Une altération de la concurrence, de l'équité et de l'équilibre compétitif
Enfin, lorsque des groupes financiers, des institutions ou des fonds d'investissement possèdent plusieurs clubs, il existe un risque d'altération de la concurrence et de l'équilibre compétitif. C’est donc pour cela qu’aujourd’hui, deux clubs appartenant à la même famille ne puvent concourir dans une même compétition. Le président de l'UEFA, Aleksander Ceferin, a pointé d’ailleurs lui-même pointé le problème :
« C’est vrai que si vous êtes le propriétaire de deux clubs qui jouent dans la même compétition, vous pouvez dire à l’un des deux de perdre parce que vous voulez que l’autre gagne. »
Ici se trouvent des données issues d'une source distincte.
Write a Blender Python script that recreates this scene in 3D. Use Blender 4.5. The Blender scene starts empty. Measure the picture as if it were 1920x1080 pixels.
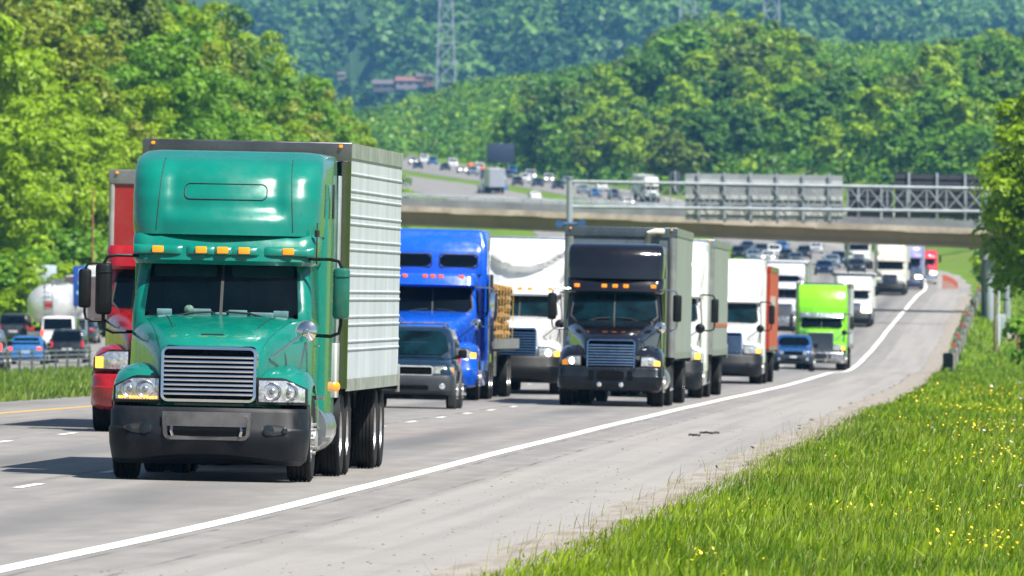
import bpy, bmesh, math, random
import numpy as np
from mathutils import Vector, Matrix

random.seed(7)
RNG = np.random.default_rng(11)
scene = bpy.context.scene
COL = scene.collection
FPX = 23400.0          # focal length in pixels of a 1920 wide frame
EYE = 1.6              # camera height above the near road
HOR = 692.0            # pixel row of the eye level
R = math.radians

# ------------------------------------------------------------------ materials
MATS = {}

def new_mat(name):
    m = bpy.data.materials.new(name)
    m.use_nodes = True
    nt = m.node_tree
    nt.nodes.clear()
    out = nt.nodes.new('ShaderNodeOutputMaterial')
    b = nt.nodes.new('ShaderNodeBsdfPrincipled')
    nt.links.new(b.outputs[0], out.inputs[0])
    return m, nt, b, out

def mixcol(nt, fac, a, b):
    n = nt.nodes.new('ShaderNodeMix')
    n.data_type = 'RGBA'
    if isinstance(fac, (int, float)):
        n.inputs[0].default_value = fac
    else:
        nt.links.new(fac, n.inputs[0])
    for i, v in ((6, a), (7, b)):
        if isinstance(v, (tuple, list)):
            n.inputs[i].default_value = (v[0], v[1], v[2], 1)
        else:
            nt.links.new(v, n.inputs[i])
    return n.outputs[2]

def math_n(nt, op, a, b=None, c=None):
    n = nt.nodes.new('ShaderNodeMath')
    n.operation = op
    for i, v in enumerate((a, b, c)):
        if v is None:
            continue
        if isinstance(v, (int, float)):
            n.inputs[i].default_value = v
        else:
            nt.links.new(v, n.inputs[i])
    return n.outputs[0]

def ramp(nt, fac, lo, hi, vlo=0.0, vhi=1.0):
    n = nt.nodes.new('ShaderNodeMapRange')
    n.interpolation_type = 'SMOOTHSTEP'
    nt.links.new(fac, n.inputs[0])
    n.inputs[1].default_value = lo
    n.inputs[2].default_value = hi
    n.inputs[3].default_value = vlo
    n.inputs[4].default_value = vhi
    return n.outputs[0]

def noise_n(nt, vec, scale, detail=4, rough=.55):
    n = nt.nodes.new('ShaderNodeTexNoise')
    n.inputs['Scale'].default_value = scale
    n.inputs['Detail'].default_value = detail
    n.inputs['Roughness'].default_value = rough
    if vec is not None:
        nt.links.new(vec, n.inputs['Vector'])
    return n.outputs[0]

def scaled(nt, vec, s):
    n = nt.nodes.new('ShaderNodeVectorMath')
    n.operation = 'MULTIPLY'
    nt.links.new(vec, n.inputs[0])
    n.inputs[1].default_value = s
    return n.outputs[0]

def M(name, col, rough=.5, metal=0., coat=0., var=.12, scale=5., bump=0., bscale=40., spec=.5, emit=0., dirt=0., ecol=None):
    if name in MATS:
        return MATS[name]
    m, nt, b, out = new_mat(name)
    tc = nt.nodes.new('ShaderNodeTexCoord')
    v = tc.outputs['Object']
    nz = noise_n(nt, v, scale)
    f = ramp(nt, nz, .3, .7)
    lo = tuple(c * (1 - var) for c in col)
    hi = tuple(min(1, c * (1 + var)) for c in col)
    c = mixcol(nt, f, lo, hi)
    if dirt:
        sx = nt.nodes.new('ShaderNodeSeparateXYZ')
        nt.links.new(v, sx.inputs[0])
        dn = noise_n(nt, v, 3.0, 6, .65)
        d = ramp(nt, dn, .45, .75, 0, dirt)
        c = mixcol(nt, d, c, (.21, .19, .165))
    nt.links.new(c, b.inputs['Base Color'])
    b.inputs['Roughness'].default_value = rough
    if rough < .5 and not emit:
        rr = ramp(nt, noise_n(nt, v, scale * 2.3), .3, .7, max(.02, rough * .75), rough * 1.3)
        nt.links.new(rr, b.inputs['Roughness'])
    b.inputs['Metallic'].default_value = metal
    b.inputs['Coat Weight'].default_value = coat
    b.inputs['Coat Roughness'].default_value = .055
    b.inputs['Specular IOR Level'].default_value = spec
    if bump:
        bn = nt.nodes.new('ShaderNodeBump')
        bn.inputs['Strength'].default_value = bump
        bn.inputs['Distance'].default_value = .01
        nt.links.new(noise_n(nt, v, bscale), bn.inputs['Height'])
        nt.links.new(bn.outputs[0], b.inputs['Normal'])
    if emit:
        e = ecol or col
        b.inputs['Emission Color'].default_value = (e[0], e[1], e[2], 1)
        b.inputs['Emission Strength'].default_value = emit
    MATS[name] = m
    return m

def paint(name, col, rough=.32, coat=.8, dirt=.12, var=.06):
    return M(name, col, rough, 0, coat, var, 2.0, dirt=dirt)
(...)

Néanmoins, la règle a été transgressé par l’UEFA elle-même concernant la situation du RB Leipzig et du RB Salzbourg, tous les deux autorisés à jouer la Ligue des Champions.

Aleksander Ceferin, président de l'UEFA
Une réglementation européenne vouée à évoluer
Malgré la règle précédemment évoquée, l’UEFA se retrouve de plus en plus confronté au même genre de problèmes. Dernier en date : la situation du Toulouse FC – vainqueur de la Coupe de France et donc qualifié en Ligue Europa - et du Milan AC – qualifié en Ligue des Champions et donc potentiellement reversé en Ligue Europa –, tous deux appartenant au groupe RedBird Capital Partners. Le 29 juin dernier, l'UEFA a repoussé d'une semaine la décision d'autoriser ou non le TFC à disputer la Ligue Europa la saison prochaine. Afin de mettre fin à tous ces problèmes qui vont devenir de plus en plus récurrents, le président de l’UEFA réfléchirait ainsi à une modification du règlement :
« Nous devons parler de ces réglementations et voir ce qu’il faut faire à ce sujet. Il y a de plus en plus d’intérêt pour cette multipropriété. Nous ne devrions pas simplement dire non aux investissements pour la propriété de plusieurs clubs, mais voir quel type de règles nous fixons dans ce cas, car les règlements doivent être stricts. »
Ainsi, la multiplication de la propriété de clubs de football pose des questions sur les motivations des investisseurs et les risques associés. Si cela permet d'optimiser les opérations et de favoriser le développement des joueurs, cela peut aussi restreindre la liberté des joueurs, fausser les équilibres du marché, mécontenter les supporters et altérer la concurrence. Trouver le juste équilibre entre les avantages et les préoccupations reste un défi important pour l'avenir du football.